Of course, there are complicating factors in this drama. There are always complicating factors. No one disputes that Mitchell lost his temper with the police officers as he attempted to cycle out of Downing Street. That is enough in some people’s eyes for a ministerial sacking. In my eyes, such an angry exchange is worthy of only minor interest.

Another complicating factor is that we still do not know what form the exchange took. I would be very surprised if Mitchell is lying in his adamant insistence that he did not call the officers “plebs”. But I do not know for sure. That is the point. Mitchell should not have been forced out for the simple reason that there was no proof he accused police officers of being “plebs” along with various other full-throttled insults.

If there were such proof, resignation would have been inevitable although even then not wholly deserved. I have some sympathy with Mitchell’s fury at being impeded by police officers. He was hardly a security threat. Apparently, in the exchange he exclaimed: “You’re meant to be here to help us.” Maybe he declared “You’re meant to be here to f***ing help us!”, which changes things a little. Still, he had a point. Presumably, officers knew who he was as he cycled angrily along. I’m not sure what was achieved in not letting him through.

There are many elements to this story. Parts of the Police Federation appear to be out of control, perhaps seizing on the Mitchell saga as an element of their campaign against the Government’s cuts and reforms. While it is legitimate and indeed justified to mount campaigns against government policies, there was a sense even before Mitchell resigned that some from within the Federation were getting over-excited. A common theme emerges. Publicly funded institutions – the police, the BBC – sometimes hide behind the deserved general respect that they command. A parochial insularity can form.

Whatever other failings, no one can accuse cabinet ministers of that. Most of them live in fear that they will be out of a job within months. Some are relieved if they survive until the end of a day. As far as Plebgate is concerned, internal No 10 enquiries were inconclusive, carried out more casually, it seems, than the revelatory investigations of Channel 4’s Michael Crick, who brilliantly exposed the flaws in the police evidence on Tuesday. To his credit, David Cameron resisted the immediate frenzy that demanded Mitchell should be sacked. The resistance was not entirely due to a principled sense of justice. Cameron had only just appointed Mitchell as his Chief Whip and did not want another reshuffle. Still, it takes a degree of resolution to resist malevolent hysteria that accompanies the blood lust against elected politicians. Cameron resisted. On the basis of what they did when in office, Tony Blair and Gordon Brown would not have done.

Mitchell did not go because Cameron’s resolve collapsed. The hysteria showed no signs of subsiding, making it impossible for him to have the authority required of a Chief Whip. Losing weight, fearful of attending his party conference, reading each day that “Thrasher” Mitchell should go, he went. In a surreal but wholly familiar pattern, his nickname, acquired because he was a disciplinarian as a pupil at Rugby, almost became part of the reason why he had to go. Thrasher had given the police a good thrashing. When a high-ranking minister is in trouble, unrelated stories conflate to form the caricature of a monster. Politicians are human beings. In the end, they give up when faced with a barrage of sustained hostility that no journalist could cope with for more than 10 seconds.

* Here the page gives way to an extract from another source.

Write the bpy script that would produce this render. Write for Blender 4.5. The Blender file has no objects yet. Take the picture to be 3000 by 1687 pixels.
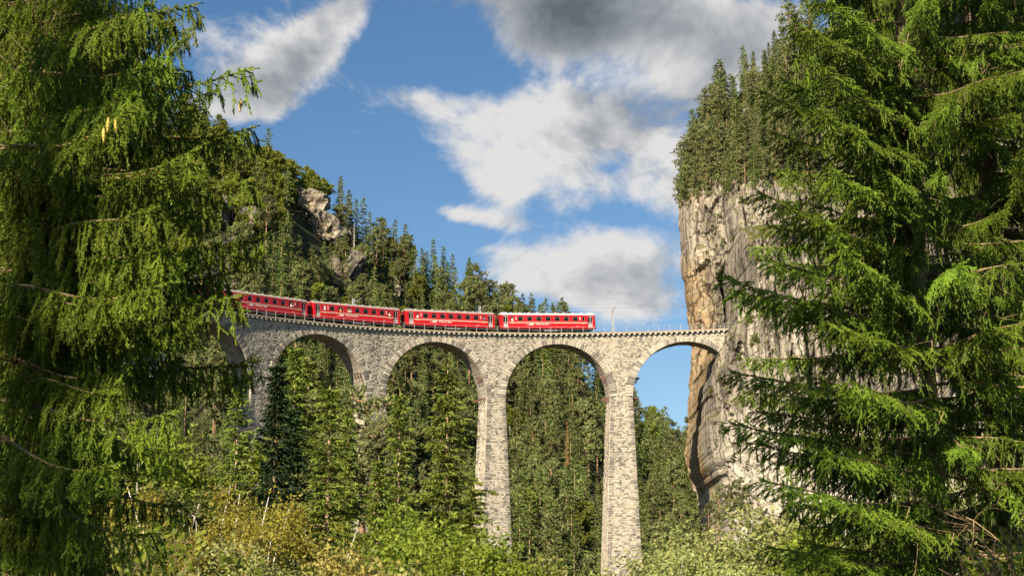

In the midst of such storms, the so-called spin doctors make mistakes. This seems to have happened in Mitchell’s case. His refusal, in staged public appearances, to deny unequivocally that he had uttered specific, damning words, appeared to be an implicit acceptance of guilt. But Mitchell’s old friend David Davis suggested yesterday on the BBC that Mitchell was uttering his evasive words under the strict instructions of the No 10 media operation and at that point No 10 could not be sure he had been telling the truth. As a result, the minister’s attempt at damage-limitation damaged him fatally. I can understand why No 10 media figures were not sure-footed in this case. While they had no definitive evidence that Mitchell was guilty, they also had no material to prove he was innocent.

One of the great myths about British politics is that ministers cling to their posts outrageously, refusing to let go under any circumstances. The opposite is closer to the truth. Too many of them – particularly members of the Cabinet – are forced out prematurely.

Peter Mandelson should not have been sacked the second time. Charles Clarke should not have been removed from the Home Office. When frenzy erupts, panic follows and careers are wrecked. Jeremy Hunt is the exception to the rule, lucky to still be in the Cabinet when there was such damning evidence in the form of emails from his special adviser to News International, but even in Hunt’s case there is no proof that he knew what his adviser was up to. If Thrasher Mitchell is angry, he has cause to be.